Solving the Turbine Balancing Problem using Quantum Annealing
Arnold Unterauer, David Bucher, Matthias Knoll, Constantin Economides, Michael Lachner, Thomas Germain, Moritz Kessel, Smajo Hajdinovic, Jonas Stein
TL;DR
The paper tackles the NP-hard Turbine Balancing Problem in a single plane by formulating it as a Quadratic Unconstrained Binary Optimization (QUBO) with binary variables $x in {0,1}^n$ and objective $x^T Q x$. It benchmarks a classical rule-based heuristic against a D-Wave Quantum Annealer (Advantage_system4.1) on real-world and synthetic data. It shows that quantum hardware can significantly improve the heuristic’s solutions for small-scale instances, motivating the development of a quantum-inspired classical solver based on simulated annealing that achieves industrially acceptable performance across all datasets. Together, the results position QUBO-based turbine balancing as a practical early-quantum benchmark and demonstrate a viable pathway from quantum hardware to high-quality classical heuristics.
Abstract
Quantum computing has the potential for disruptive change in many sectors of industry, especially in materials science and optimization. In this paper, we describe how the Turbine Balancing Problem can be solved with quantum computing, which is the NP-hard optimization problem of analytically balancing rotor blades in a single plane as found in turbine assembly.

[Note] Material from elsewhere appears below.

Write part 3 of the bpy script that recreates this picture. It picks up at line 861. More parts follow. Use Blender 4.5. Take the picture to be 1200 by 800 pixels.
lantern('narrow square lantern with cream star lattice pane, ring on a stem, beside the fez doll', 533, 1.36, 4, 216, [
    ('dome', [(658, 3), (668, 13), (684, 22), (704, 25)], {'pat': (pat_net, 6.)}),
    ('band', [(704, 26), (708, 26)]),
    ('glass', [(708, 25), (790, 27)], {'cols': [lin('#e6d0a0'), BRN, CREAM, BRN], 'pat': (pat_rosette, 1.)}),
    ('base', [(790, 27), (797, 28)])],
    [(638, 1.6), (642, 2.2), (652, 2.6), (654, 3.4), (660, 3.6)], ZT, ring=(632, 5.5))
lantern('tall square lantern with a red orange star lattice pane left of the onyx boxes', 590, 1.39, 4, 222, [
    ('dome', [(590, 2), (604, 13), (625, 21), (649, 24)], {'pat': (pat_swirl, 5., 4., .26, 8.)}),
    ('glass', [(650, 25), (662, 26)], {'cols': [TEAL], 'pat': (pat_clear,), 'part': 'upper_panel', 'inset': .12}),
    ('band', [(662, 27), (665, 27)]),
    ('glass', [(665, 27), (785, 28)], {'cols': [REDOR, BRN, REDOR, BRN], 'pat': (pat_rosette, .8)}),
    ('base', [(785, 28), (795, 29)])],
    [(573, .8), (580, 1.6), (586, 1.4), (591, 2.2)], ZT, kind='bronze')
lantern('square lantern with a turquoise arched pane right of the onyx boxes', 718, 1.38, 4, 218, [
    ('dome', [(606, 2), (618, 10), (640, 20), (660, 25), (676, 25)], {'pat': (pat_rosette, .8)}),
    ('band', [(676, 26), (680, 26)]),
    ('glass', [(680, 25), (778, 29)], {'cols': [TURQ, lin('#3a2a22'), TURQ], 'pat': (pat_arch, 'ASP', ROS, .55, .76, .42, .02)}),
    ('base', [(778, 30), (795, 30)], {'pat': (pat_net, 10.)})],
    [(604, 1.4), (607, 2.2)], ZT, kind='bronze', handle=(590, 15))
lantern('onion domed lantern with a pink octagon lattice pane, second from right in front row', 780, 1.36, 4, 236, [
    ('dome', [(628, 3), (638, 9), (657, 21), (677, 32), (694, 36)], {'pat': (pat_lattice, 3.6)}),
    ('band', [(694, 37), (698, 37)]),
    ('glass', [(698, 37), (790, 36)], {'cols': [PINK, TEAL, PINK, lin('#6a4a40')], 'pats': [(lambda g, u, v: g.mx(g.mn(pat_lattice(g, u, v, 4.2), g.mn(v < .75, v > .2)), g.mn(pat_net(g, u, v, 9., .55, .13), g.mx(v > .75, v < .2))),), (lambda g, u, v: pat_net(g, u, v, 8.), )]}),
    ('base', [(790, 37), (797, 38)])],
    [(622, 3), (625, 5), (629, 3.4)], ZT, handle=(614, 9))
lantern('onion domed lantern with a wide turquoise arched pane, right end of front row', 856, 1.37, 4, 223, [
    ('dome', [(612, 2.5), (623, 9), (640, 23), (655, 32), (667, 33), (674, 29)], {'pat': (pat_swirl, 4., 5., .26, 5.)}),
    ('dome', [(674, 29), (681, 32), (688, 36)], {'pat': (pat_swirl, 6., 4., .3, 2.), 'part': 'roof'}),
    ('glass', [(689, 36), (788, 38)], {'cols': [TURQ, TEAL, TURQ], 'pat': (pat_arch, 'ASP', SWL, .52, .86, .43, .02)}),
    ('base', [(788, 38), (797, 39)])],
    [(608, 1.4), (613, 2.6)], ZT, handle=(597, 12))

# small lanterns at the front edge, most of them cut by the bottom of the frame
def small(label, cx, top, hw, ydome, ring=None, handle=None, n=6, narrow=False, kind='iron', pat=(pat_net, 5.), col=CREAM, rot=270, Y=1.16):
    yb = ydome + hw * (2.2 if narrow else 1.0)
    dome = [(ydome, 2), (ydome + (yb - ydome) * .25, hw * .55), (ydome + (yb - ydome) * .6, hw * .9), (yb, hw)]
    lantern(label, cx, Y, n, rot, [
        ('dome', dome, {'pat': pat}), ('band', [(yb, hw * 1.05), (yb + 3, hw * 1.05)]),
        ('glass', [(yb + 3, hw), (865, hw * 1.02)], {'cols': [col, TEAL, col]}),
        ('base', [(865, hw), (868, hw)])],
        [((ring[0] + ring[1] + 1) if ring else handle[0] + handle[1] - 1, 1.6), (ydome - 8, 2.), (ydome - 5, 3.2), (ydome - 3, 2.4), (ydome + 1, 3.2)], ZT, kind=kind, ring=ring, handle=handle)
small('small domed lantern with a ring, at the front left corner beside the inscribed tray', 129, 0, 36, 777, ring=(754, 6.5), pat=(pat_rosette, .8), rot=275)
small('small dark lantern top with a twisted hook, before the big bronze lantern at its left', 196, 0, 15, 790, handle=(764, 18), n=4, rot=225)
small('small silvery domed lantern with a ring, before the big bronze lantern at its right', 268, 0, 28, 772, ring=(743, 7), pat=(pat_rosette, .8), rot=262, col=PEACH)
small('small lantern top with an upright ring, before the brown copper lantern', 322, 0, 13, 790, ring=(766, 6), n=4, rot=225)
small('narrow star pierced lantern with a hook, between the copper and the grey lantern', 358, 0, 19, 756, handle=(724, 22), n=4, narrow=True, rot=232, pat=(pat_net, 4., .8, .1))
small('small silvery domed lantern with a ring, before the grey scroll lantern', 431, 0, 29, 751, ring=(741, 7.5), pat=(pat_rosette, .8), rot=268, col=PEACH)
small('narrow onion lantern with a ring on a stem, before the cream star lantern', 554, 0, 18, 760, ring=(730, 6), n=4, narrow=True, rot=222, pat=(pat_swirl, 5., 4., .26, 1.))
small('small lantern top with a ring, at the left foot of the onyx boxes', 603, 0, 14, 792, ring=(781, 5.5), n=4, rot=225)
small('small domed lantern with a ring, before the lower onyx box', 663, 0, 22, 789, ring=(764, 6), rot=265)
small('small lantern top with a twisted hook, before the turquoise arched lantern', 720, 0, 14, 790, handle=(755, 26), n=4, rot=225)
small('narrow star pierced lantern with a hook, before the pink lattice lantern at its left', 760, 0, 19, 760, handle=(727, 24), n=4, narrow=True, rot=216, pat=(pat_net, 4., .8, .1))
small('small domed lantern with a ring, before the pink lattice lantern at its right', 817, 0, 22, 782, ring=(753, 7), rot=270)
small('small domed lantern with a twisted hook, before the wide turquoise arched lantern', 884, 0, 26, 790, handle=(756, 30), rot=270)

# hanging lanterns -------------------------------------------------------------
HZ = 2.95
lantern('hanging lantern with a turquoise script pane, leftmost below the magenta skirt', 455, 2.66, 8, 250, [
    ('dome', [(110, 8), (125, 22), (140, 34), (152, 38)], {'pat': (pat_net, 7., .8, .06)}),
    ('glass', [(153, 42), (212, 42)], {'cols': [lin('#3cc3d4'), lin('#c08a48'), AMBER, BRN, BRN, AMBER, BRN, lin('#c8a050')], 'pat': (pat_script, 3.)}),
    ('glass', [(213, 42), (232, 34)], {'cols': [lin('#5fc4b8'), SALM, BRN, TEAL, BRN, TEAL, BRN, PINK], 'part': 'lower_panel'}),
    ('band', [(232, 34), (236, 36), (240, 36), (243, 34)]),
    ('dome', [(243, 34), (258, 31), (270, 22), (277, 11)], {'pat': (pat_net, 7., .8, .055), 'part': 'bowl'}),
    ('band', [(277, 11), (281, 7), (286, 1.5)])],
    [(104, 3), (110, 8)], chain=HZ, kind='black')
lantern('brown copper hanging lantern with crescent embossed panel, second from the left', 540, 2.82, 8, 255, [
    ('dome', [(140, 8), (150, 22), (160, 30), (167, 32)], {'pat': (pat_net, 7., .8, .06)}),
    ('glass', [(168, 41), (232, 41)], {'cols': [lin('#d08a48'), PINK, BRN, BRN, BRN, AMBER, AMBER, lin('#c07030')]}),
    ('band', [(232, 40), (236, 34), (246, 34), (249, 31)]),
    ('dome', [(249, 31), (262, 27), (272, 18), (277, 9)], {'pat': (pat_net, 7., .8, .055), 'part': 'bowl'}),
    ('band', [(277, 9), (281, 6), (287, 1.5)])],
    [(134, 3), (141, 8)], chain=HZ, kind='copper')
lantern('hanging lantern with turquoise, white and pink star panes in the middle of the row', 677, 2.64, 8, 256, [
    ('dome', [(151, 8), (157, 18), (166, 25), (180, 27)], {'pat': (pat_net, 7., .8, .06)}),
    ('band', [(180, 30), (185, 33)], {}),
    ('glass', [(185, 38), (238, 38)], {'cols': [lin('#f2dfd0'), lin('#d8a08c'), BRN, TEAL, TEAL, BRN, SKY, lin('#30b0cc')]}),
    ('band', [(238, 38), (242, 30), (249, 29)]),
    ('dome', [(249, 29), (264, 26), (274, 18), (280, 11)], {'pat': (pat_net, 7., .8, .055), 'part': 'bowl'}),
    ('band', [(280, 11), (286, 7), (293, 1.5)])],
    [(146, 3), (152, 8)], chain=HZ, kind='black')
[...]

Small yet relevant instances occur in industry, which makes the problem interesting for early quantum computing benchmarks. We model it as a Quadratic Unconstrained Binary Optimization problem and compare the performance of a classical rule-based heuristic and D-Wave Systems' Quantum Annealer Advantage_system4.1. In this case study, we use real-world as well as synthetic datasets and observe that the quantum hardware significantly improves an actively used heuristic's solution for small-scale problem instances with bare disk imbalance in terms of solution quality. Motivated by this performance gain, we subsequently design a quantum-inspired classical heuristic based on simulated annealing that achieves extremely good results on all given problem instances, essentially solving the optimization problem sufficiently well for all considered datasets, according to industrial requirements.